Source data >>
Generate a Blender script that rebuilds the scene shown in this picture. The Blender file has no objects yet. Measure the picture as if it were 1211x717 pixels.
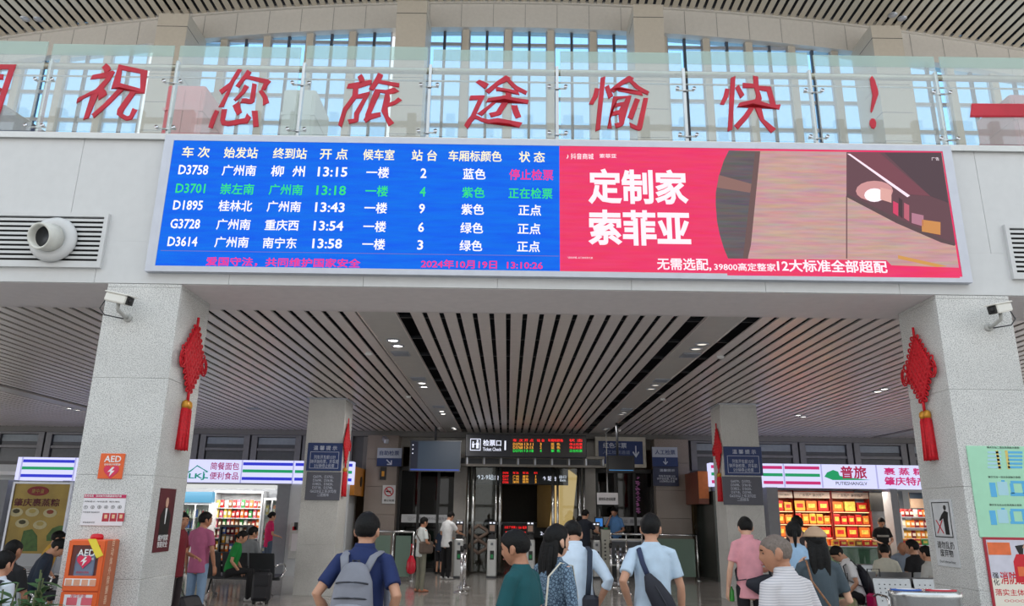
import bpy, bmesh, math, random
from mathutils import Vector, Matrix, noise
random.seed(7)
S = bpy.context.scene
COL = S.collection
PI = math.pi
# ---------------------------------------------------------------- camera
FPX, PITCH, ROLL, YAW, EYE = 880.4, .2767, .0134, .002, 1.7
cp, sp = math.cos(PITCH), math.sin(PITCH)
CF = Vector((math.sin(YAW)*cp, math.cos(YAW)*cp, sp))
_R0 = Vector((math.cos(YAW), -math.sin(YAW), 0)); _U0 = _R0.cross(CF)
CR = _R0*math.cos(ROLL)+_U0*math.sin(ROLL); CU = -_R0*math.sin(ROLL)+_U0*math.cos(ROLL)
cam = bpy.data.cameras.new('camera'); camo = bpy.data.objects.new('camera', cam); COL.objects.link(camo)
camo.matrix_world = Matrix(((CR.x, CU.x, -CF.x, 0), (CR.y, CU.y, -CF.y, 0), (CR.z, CU.z, -CF.z, EYE), (0, 0, 0, 1)))
cam.sensor_fit = 'HORIZONTAL'; cam.sensor_width = 36; cam.lens = FPX/1211*36; cam.clip_end = 400
S.camera = camo
# ---------------------------------------------------------------- world, exposure
W_ = bpy.data.worlds.new('sky'); S.world = W_; W_.use_nodes = True
nt = W_.node_tree; nt.nodes.clear()
wo = nt.nodes.new('ShaderNodeOutputWorld'); wb = nt.nodes.new('ShaderNodeBackground')
tc = nt.nodes.new('ShaderNodeTexCoord'); sx = nt.nodes.new('ShaderNodeSeparateXYZ'); rp = nt.nodes.new('ShaderNodeValToRGB')
nt.links.new(tc.outputs['Generated'], sx.inputs[0]); nt.links.new(sx.outputs['Z'], rp.inputs[0])
rp.color_ramp.elements[0].color = (1.0, .98, .95, 1); rp.color_ramp.elements[0].position = 0.0
rp.color_ramp.elements[1].color = (.74, .87, 1.0, 1); rp.color_ramp.elements[1].position = 0.8
nt.links.new(rp.outputs[0], wb.inputs[0]); wb.inputs[1].default_value = 1.62
nt.links.new(wb.outputs[0], wo.inputs[0])
S.view_settings.view_transform = 'Standard'; S.view_settings.look = 'None'
S.view_settings.exposure = 0.0; S.view_settings.gamma = 1.0; S.view_settings.use_curve_mapping = False
S.cycles.max_bounces = 6; S.cycles.diffuse_bounces = 3; S.cycles.glossy_bounces = 3; S.cycles.transparent_max_bounces = 10
S.cycles.sample_clamp_indirect = 4.0

def area(name, loc, sx_, sy_, power, col=(1, .97, .93), rot=(0, 0, 0)):
    l = bpy.data.lights.new(name, 'AREA'); l.shape = 'RECTANGLE'; l.size = sx_; l.size_y = sy_; l.energy = power; l.color = col
    o = bpy.data.objects.new(name, l); COL.objects.link(o); o.location = loc; o.rotation_euler = rot
    return o

# ---------------------------------------------------------------- helpers
def ray(px, py): return CF+CR*((px-605.5)/FPX)-CU*((py-358.5)/FPX)
def PX(px, py, Y):
    d = ray(px, py); t = Y/d.y; return d.x*t, EYE+d.z*t
def FL(px, py, z=0.0):
    d = ray(px, py); t = (z-EYE)/d.z; return d.x*t, d.y*t
def lin(c):
    c = c/255.0
    return c/12.92 if c <= .04045 else ((c+.055)/1.055)**2.4
def RGB(r, g, b): return (lin(r), lin(g), lin(b), 1)
MATS = {}
def mat(name, rgb=(200, 200, 200), rough=.5, metal=0.0, emit=0.0, n=.06, ns=8.0, bump=0.0, spec=None):
    if name in MATS: return MATS[name]
    m = bpy.data.materials.new(name); m.use_nodes = True; MATS[name] = m
    t = m.node_tree; b = t.nodes['Principled BSDF']; c = RGB(*rgb)
    b.inputs['Base Color'].default_value = c; b.inputs['Roughness'].default_value = rough; b.inputs['Metallic'].default_value = metal
    if spec is not None: b.inputs['Specular IOR Level'].default_value = spec
    if emit:
        b.inputs['Emission Color'].default_value = c; b.inputs['Emission Strength'].default_value = emit
        b.inputs['Base Color'].default_value = (c[0]*.1, c[1]*.1, c[2]*.1, 1)
    elif n or bump:
        co = t.nodes.new('ShaderNodeTexCoord'); nz = t.nodes.new('ShaderNodeTexNoise'); nz.inputs['Scale'].default_value = ns; nz.inputs['Detail'].default_value = 4
        t.links.new(co.outputs['Object'], nz.inputs['Vector'])
        if n:
            r = t.nodes.new('ShaderNodeValToRGB')
            r.color_ramp.elements[0].position = .3; r.color_ramp.elements[1].position = .7
            r.color_ramp.elements[0].color = tuple(max(0, v*(1-n*1.6)) for v in c[:3])+(1,)
            r.color_ramp.elements[1].color = tuple(min(1, v*(1+n*1.6)) for v in c[:3])+(1,)
            t.links.new(nz.outputs['Fac'], r.inputs[0]); t.links.new(r.outputs[0], b.inputs['Base Color'])
        if bump:
            bp = t.nodes.new('ShaderNodeBump'); bp.inputs['Strength'].default_value = bump; bp.inputs['Distance'].default_value = .02
            t.links.new(nz.outputs['Fac'], bp.inputs['Height']); t.links.new(bp.outputs[0], b.inputs['Normal'])
    return m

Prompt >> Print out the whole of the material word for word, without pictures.

Response for this exercise >>
Generate a Blender script that rebuilds the scene shown in this picture. The Blender file has no objects yet. Measure the picture as if it were 1211x717 pixels.
import bpy, bmesh, math, random
from mathutils import Vector, Matrix, noise
random.seed(7)
S = bpy.context.scene
COL = S.collection
PI = math.pi
# ---------------------------------------------------------------- camera
FPX, PITCH, ROLL, YAW, EYE = 880.4, .2767, .0134, .002, 1.7
cp, sp = math.cos(PITCH), math.sin(PITCH)
CF = Vector((math.sin(YAW)*cp, math.cos(YAW)*cp, sp))
_R0 = Vector((math.cos(YAW), -math.sin(YAW), 0)); _U0 = _R0.cross(CF)
CR = _R0*math.cos(ROLL)+_U0*math.sin(ROLL); CU = -_R0*math.sin(ROLL)+_U0*math.cos(ROLL)
cam = bpy.data.cameras.new('camera'); camo = bpy.data.objects.new('camera', cam); COL.objects.link(camo)
camo.matrix_world = Matrix(((CR.x, CU.x, -CF.x, 0), (CR.y, CU.y, -CF.y, 0), (CR.z, CU.z, -CF.z, EYE), (0, 0, 0, 1)))
cam.sensor_fit = 'HORIZONTAL'; cam.sensor_width = 36; cam.lens = FPX/1211*36; cam.clip_end = 400
S.camera = camo
# ---------------------------------------------------------------- world, exposure
W_ = bpy.data.worlds.new('sky'); S.world = W_; W_.use_nodes = True
nt = W_.node_tree; nt.nodes.clear()
wo = nt.nodes.new('ShaderNodeOutputWorld'); wb = nt.nodes.new('ShaderNodeBackground')
tc = nt.nodes.new('ShaderNodeTexCoord'); sx = nt.nodes.new('ShaderNodeSeparateXYZ'); rp = nt.nodes.new('ShaderNodeValToRGB')
nt.links.new(tc.outputs['Generated'], sx.inputs[0]); nt.links.new(sx.outputs['Z'], rp.inputs[0])
rp.color_ramp.elements[0].color = (1.0, .98, .95, 1); rp.color_ramp.elements[0].position = 0.0
rp.color_ramp.elements[1].color = (.74, .87, 1.0, 1); rp.color_ramp.elements[1].position = 0.8
nt.links.new(rp.outputs[0], wb.inputs[0]); wb.inputs[1].default_value = 1.62
nt.links.new(wb.outputs[0], wo.inputs[0])
S.view_settings.view_transform = 'Standard'; S.view_settings.look = 'None'
S.view_settings.exposure = 0.0; S.view_settings.gamma = 1.0; S.view_settings.use_curve_mapping = False
S.cycles.max_bounces = 6; S.cycles.diffuse_bounces = 3; S.cycles.glossy_bounces = 3; S.cycles.transparent_max_bounces = 10
S.cycles.sample_clamp_indirect = 4.0

def area(name, loc, sx_, sy_, power, col=(1, .97, .93), rot=(0, 0, 0)):
    l = bpy.data.lights.new(name, 'AREA'); l.shape = 'RECTANGLE'; l.size = sx_; l.size_y = sy_; l.energy = power; l.color = col
    o = bpy.data.objects.new(name, l); COL.objects.link(o); o.location = loc; o.rotation_euler = rot
    return o

# ---------------------------------------------------------------- helpers
def ray(px, py): return CF+CR*((px-605.5)/FPX)-CU*((py-358.5)/FPX)
def PX(px, py, Y):
    d = ray(px, py); t = Y/d.y; return d.x*t, EYE+d.z*t
def FL(px, py, z=0.0):
    d = ray(px, py); t = (z-EYE)/d.z; return d.x*t, d.y*t
def lin(c):
    c = c/255.0
    return c/12.92 if c <= .04045 else ((c+.055)/1.055)**2.4
def RGB(r, g, b): return (lin(r), lin(g), lin(b), 1)
MATS = {}
def mat(name, rgb=(200, 200, 200), rough=.5, metal=0.0, emit=0.0, n=.06, ns=8.0, bump=0.0, spec=None):
    if name in MATS: return MATS[name]
    m = bpy.data.materials.new(name); m.use_nodes = True; MATS[name] = m
    t = m.node_tree; b = t.nodes['Principled BSDF']; c = RGB(*rgb)
    b.inputs['Base Color'].default_value = c; b.inputs['Roughness'].default_value = rough; b.inputs['Metallic'].default_value = metal
    if spec is not None: b.inputs['Specular IOR Level'].default_value = spec
    if emit:
        b.inputs['Emission Color'].default_value = c; b.inputs['Emission Strength'].default_value = emit
        b.inputs['Base Color'].default_value = (c[0]*.1, c[1]*.1, c[2]*.1, 1)
    elif n or bump:
        co = t.nodes.new('ShaderNodeTexCoord'); nz = t.nodes.new('ShaderNodeTexNoise'); nz.inputs['Scale'].default_value = ns; nz.inputs['Detail'].default_value = 4
        t.links.new(co.outputs['Object'], nz.inputs['Vector'])
        if n:
            r = t.nodes.new('ShaderNodeValToRGB')
            r.color_ramp.elements[0].position = .3; r.color_ramp.elements[1].position = .7
            r.color_ramp.elements[0].color = tuple(max(0, v*(1-n*1.6)) for v in c[:3])+(1,)
            r.color_ramp.elements[1].color = tuple(min(1, v*(1+n*1.6)) for v in c[:3])+(1,)
            t.links.new(nz.outputs['Fac'], r.inputs[0]); t.links.new(r.outputs[0], b.inputs['Base Color'])
        if bump:
            bp = t.nodes.new('ShaderNodeBump'); bp.inputs['Strength'].default_value = bump; bp.inputs['Distance'].default_value = .02
            t.links.new(nz.outputs['Fac'], bp.inputs['Height']); t.links.new(bp.outputs[0], b.inputs['Normal'])
    return m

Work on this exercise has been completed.